Si Macron m’était dé-chanté, 26 euros (20 + 6 de frais de port. Parution prévue en décembre 2022. Souscription en cours ici.
C’EST un OVNI que ce livre qui, mois par mois, presque jour par jour, détaille la chronologie de la vie de l’anar monégasque. Quelle peut être sa cible, y a-t-il encore suffisamment de fous de Ferré pour s’enquérir de chaque instant de sa vie, privée comme publique ? « C’est un ouvrage qui traque systématiquement la précision, et s’en tient rigoureusement aux faits » est-il précisé en page quatre de couv’. Avec pour argumentaire que, « si une vie ne peut se résumer à une série de dates, il reste que celles-ci, incontestablement, articulent une existence et se posent en jalons, en balises, en repères particulièrement significatifs ». Récidiviste, l’auteur, Jacques Layani, en est à son cinquième livre sur Ferré.
Léo Ferré, jour après jour. Une chronologie. Le Bord de l’eau, 20 euros.
IL n’existe que peu d’ouvrages consacrés à Anne Sylvestre. Autant dire qu’on peut se précipiter sur celui-ci, écrit avec un talent fou par la journaliste (du Monde) et auteure Véronique Mortaigne. Ce n’est pas une biographie (même s’il y a de vrais morceaux de bio dedans) mais un jeu de miroirs entre Sylvestre et Mortaigne. C’est un livre où le « je » prévaut, qui baigne à chaque paragraphe dans le sensible, épiant, révélant les fêlures comme les forces de part et d’autre. Nous sommes dans les intimes, c’est dire si la lecture est passionnante, loin de tout le conformisme et des non-dits d’une bio. Mortaigne maîtrise sa plume, nous le savions depuis ses ouvrages tant sur Manu Chao que sur Cesaria Evora.
Anne Sylvestre, une vie en vrai, Équateurs, 20 euros.

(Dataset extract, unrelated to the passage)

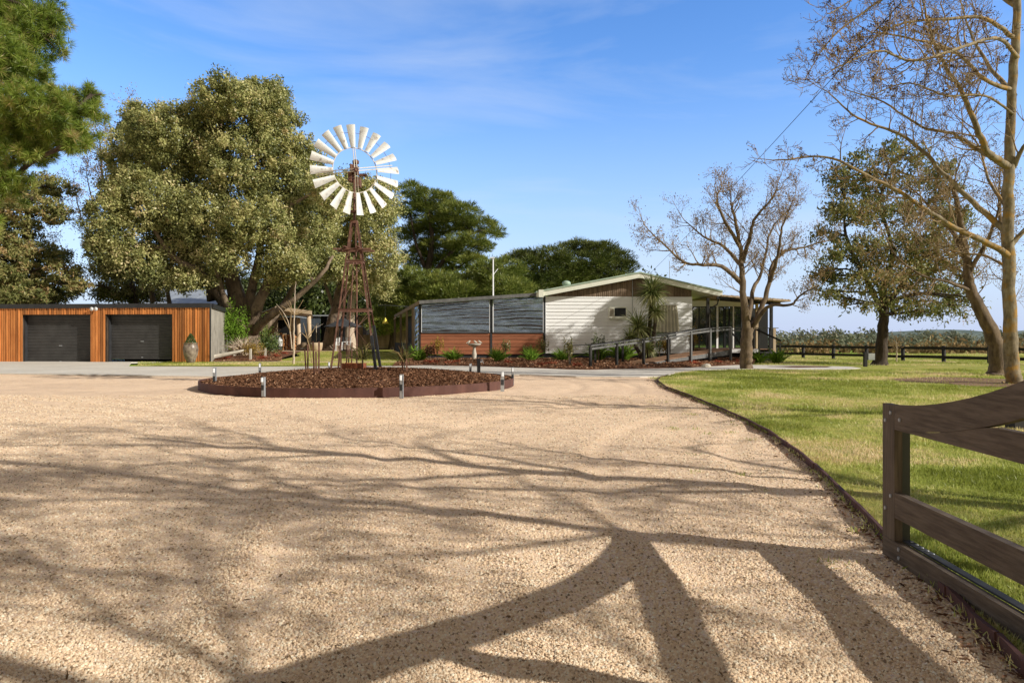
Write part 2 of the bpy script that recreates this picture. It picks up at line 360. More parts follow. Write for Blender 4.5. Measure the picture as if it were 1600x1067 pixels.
def crown(name, blobs, mat, parent, seed, tuft=1.0, tvar=.12, clump=.45, per=26, dens=1.0, ln=.11, wd=.05, flat=1.0, droop=.2, base_t=.45, inner=.15, needle=False):
    """blobs: (centre, rx, ry, rz). clumps of leaves through each blob's shell, so light and dark masses and gaps appear"""
    rng = np.random.RandomState(seed); CC = []; OC = []; T = []
    for c, rx, ry, rz in blobs:
        area = 4*np.pi*((rx*ry)**1.6/3+(rx*rz)**1.6/3+(ry*rz)**1.6/3)**(1/1.6)
        n = max(6, int(area*dens/(clump*clump*2.2)))
        d = unit(rng.normal(size=(n,3))); rr = rng.uniform(.72,1.08,n); k = rng.rand(n) < inner; rr[k] = rng.uniform(.2,.7,k.sum())
        # uneven outline: radius modulated by a low-frequency lobing
        ph = rng.uniform(0,6,6); lob = 1+.13*np.sin(d[:,0]*5+ph[0])*np.sin(d[:,2]*4+ph[1])+.09*np.sin(d[:,1]*7+ph[2]+d[:,0]*6)
        off = d*np.array([rx,ry,rz])*(rr*lob)[:,None]
        CC.append(np.array(tuple(c))+off); OC.append(d); T.append(base_t+rng.normal(size=n)*tvar+rng.normal()*.06)
    CC = np.concatenate(CC); OC = np.concatenate(OC); T = np.concatenate(T); n = len(CC)
    g = np.repeat(np.arange(n), per); m = len(g)
    o = unit(rng.normal(size=(m,3)))*(rng.rand(m)**.45)[:,None]; o[:,2] *= flat
    P = CC[g]+o*clump*rng.uniform(.5,1.6,n)[g][:,None]
    tint = T[g]+rng.normal(size=m)*.17
    if needle:
        d = o+(OC[g]*.5+np.array([0,0,.45]))*tuft; P = CC[g]+(P-CC[g])*tuft
        return needles(name, P, d, ln*rng.uniform(.7,1.3,m), wd, tint, mat, parent, rng)
    nr = o*.75+OC[g]*.55+rng.normal(size=(m,3))*.42+np.array([0,0,.3]); axv = rng.normal(size=(m,3))-np.array([0,0,droop*2])
    return leaves(name, P, axv, nr, ln*rng.uniform(.7,1.3,m), wd*rng.uniform(.7,1.3,m), tint, mat, parent)

def pxblobs(D, lst, depth=1.0):
    """(px, py, rx px, ry px, depth offset m) -> world blobs for a tree standing at depth D"""
    out = []
    for px, py, rx, ry, dz in lst:
        d = D+dz; k = d/F; out.append((at(px, py, d), rx*k, rx*k*depth, ry*k))
    return out

# ============================================================ THE SETTING
random.seed(4)
def sheet(name, pts, mat, z, thick=0.0, kind='structure'):
    b = MB()
    if thick: b.prism([(p[0],p[1],z-thick) for p in pts], (0,0,thick))
    else: b.add([(p[0],p[1],z) for p in pts], [tuple(range(len(pts)))])
    return tag(b.build(name, mat), kind=kind)
# terrain: one sheet to the horizon, falling gently away beyond the fence
b = MB(); xs = [-1500,-400,-120,-60,-30,0,30,60,120,400,1500]; ys = [-300,-40,0,20,40,60,90,150,300,900,2500]
zt = lambda x,y: -0.09-(max(0,y-60)/90)**1.2*.9 if y < 400 else -8
b.add([(x,y,zt(x,y)) for y in ys for x in xs], [(j*11+i, j*11+i+1, (j+1)*11+i+1, (j+1)*11+i) for j in range(10) for i in range(10)], smooth=True)
tag(b.build('ground', 'paddock'), kind='structure')
EDGE = [(1027,596),(1040,606.5),(1075,619.5),(1127,642),(1165,659),(1200,677.5),(1250,713),(1300,759),(1340,799),(1377,838),(1430,887),(1480,936),(1518,973),(1560,1012),(1600,1054)]
edge = [gp(x,y) for x,y in EDGE]
edge += [Vector((1.93,1.9,0)), Vector((1.95,0,0)), Vector((1.9,-8,0))]
# gravel: displaced grid near the camera, so wheel ruts and small heaps are real
gx = np.concatenate([np.linspace(-60,-9,18)[:-1], np.linspace(-9,9,201), np.linspace(9,14,6)[1:]]); gy = np.concatenate([np.linspace(-9,1.5,8)[:-1], np.linspace(1.5,14,150), np.linspace(14,27,30)[1:]])
def rut(x, y):
    r1 = np.hypot(x+4.2, y-19.3); r2 = np.hypot(x-9.5, y-6.0); r3 = np.hypot(x+16, y-1.0); h = 0*x
    for r, rads in ((r1,(6.1,7.6,8.9)),(r2,(7.2,8.7,11.0)),(r3,(14.5,16.0))):
        for q in rads: h = h-.018*np.exp(-((r-q)/.15)**2)+.008*np.exp(-((r-q-.27)/.12)**2)
    return h
def gz(x, y): return .006*np.sin(x*1.9+y*.6)+.005*np.sin(y*2.7-x*.8)+.004*np.sin(x*5.1+1.3)*np.sin(y*4.3)+.003*np.sin(x*11+y*3)*np.sin(y*9-x*2)+rut(x,y)
X, Y = np.meshgrid(gx, gy); V = np.stack([X, Y, gz(X,Y)], 2).reshape(-1,3); nx, ny = len(gx), len(gy)
i = np.arange(nx-1)[None,:]; j = np.arange(ny-1)[:,None]*nx
tag(np_mesh('gravel_driveway', V, 4, (nx-1)*(ny-1), np.zeros((nx-1)*(ny-1)), 'gravel', None, np.stack([i+j,i+j+1,i+j+1+nx,i+j+nx],2), True), kind='structure')
# lawn
e2 = [(p.x,p.y) for p in edge][::-1] + [tuple(gp(1034,590.5)[:2]), tuple(gp(1043,588)[:2]), (8.0,30), (8.6,45), (14,60), (70,60), (70,-8)]
sheet('lawn', e2, 'lawn', .022)
# concrete drive and path
cp = [gp(x,y) for x,y in [(-700,583.5),(0,585),(330,589.5),(500,592),(812,586.5),(900,589.5),(1000,590.3),(1034,589.2),(1064,582),(1105,579.4),(1145,578.2),(1180,577.6),(1260,578.6),(1325,578),(1345,576.6),
      (1330,574.2),(1260,572.3),(1180,571),(1150,570.8),(1100,573),(1077,575),(1040,576.2),(960,577.2),(920,578.6),(890,578.2),(850,576.5),(750,573),(660,571.5),(600,573),(430,574),(330,574),(200,573.4),(205,567.5),(270,566.2),(268,562.5),(0,562.5),(-700,562.5)]]
sheet('concrete_drive', [(p.x,p.y) for p in cp], 'concrete', .040, .05)
sheet('grass_strip', [tuple(gp(x,y)[:2]) for x,y in [(205,573.0),(330,573.6),(430,573.6),(600,572.6),(655,571.2),(640,567.4),(430,567.4),(328,567.6),(270,566.6)]], 'lawn', .047)
sheet('kerb_strip', [tuple(gp(x,y)[:2]) for x,y in [(328,567.4),(430,567.2),(650,567.2),(650,566),(430,566),(328,566.2)]], 'paver', .06, .05)
# back lawn rising to the paved terrace
def slope(name, rows, mat):
    b = MB(); n = len(rows[0]); b.add([p for r in rows for p in r], [(j*n+i, j*n+i+1, (j+1)*n+i+1, (j+1)*n+i) for j in range(len(rows)-1) for i in range(n-1)], smooth=True)
    return tag(b.build(name, mat), kind='structure')
slope('back_lawn', [[(ax(425,38.6),38.6,.05),(ax(650,38.6),38.6,.05)],[(ax(470,44),44,.24),(ax(650,44),44,.24)],[(ax(455,50),50,.40),(ax(650,50),50,.40)],[(ax(300,75),75,.41),(ax(700,75),75,.41)]], 'lawn')
slope('garden_soil', [[(ax(326,37.9),37.9,.05),(ax(380,38.3),38.3,.06),(ax(432,38.6),38.6,.05)],[(ax(330,41),41,.28),(ax(400,41),41,.34),(ax(440,41),41,.16)],[(ax(330,46),46,.4),(ax(400,46),46,.45),(ax(462,46),46,.32)],[(ax(300,56),56,.40),(ax(400,56),56,.41),(ax(470,50),50,.405)]], 'mulch')
sheet('paved_terrace', [(ax(440,50),50),(ax(562,50),50),(ax(562,62),62),(ax(420,62),62)], 'paver', .45, .1)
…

Pas aimé du tout le livre de Véronique Mortaigne sur Anne Sylvestre. Trop de pages sur le Père de Anne et la collaboration. Anne avait réglé cela dans Télérama en acceptant un entretien pour la revue avec Maris Chaix. Véronique Mortaigne voulait parler d’elle même bonne idée. Se servir des chansons de Anne comme d’un miroir OK pourquoi pas. Si Anne s’est confiée à Daniel Pantchenko c’est pour que l’on évite d’écrire sur elle et qu’elle même aborde les thèmes qu’elle souhaitait aborder. Le seul souhait c’est que son œuvre vive. De cela j’en suis certain.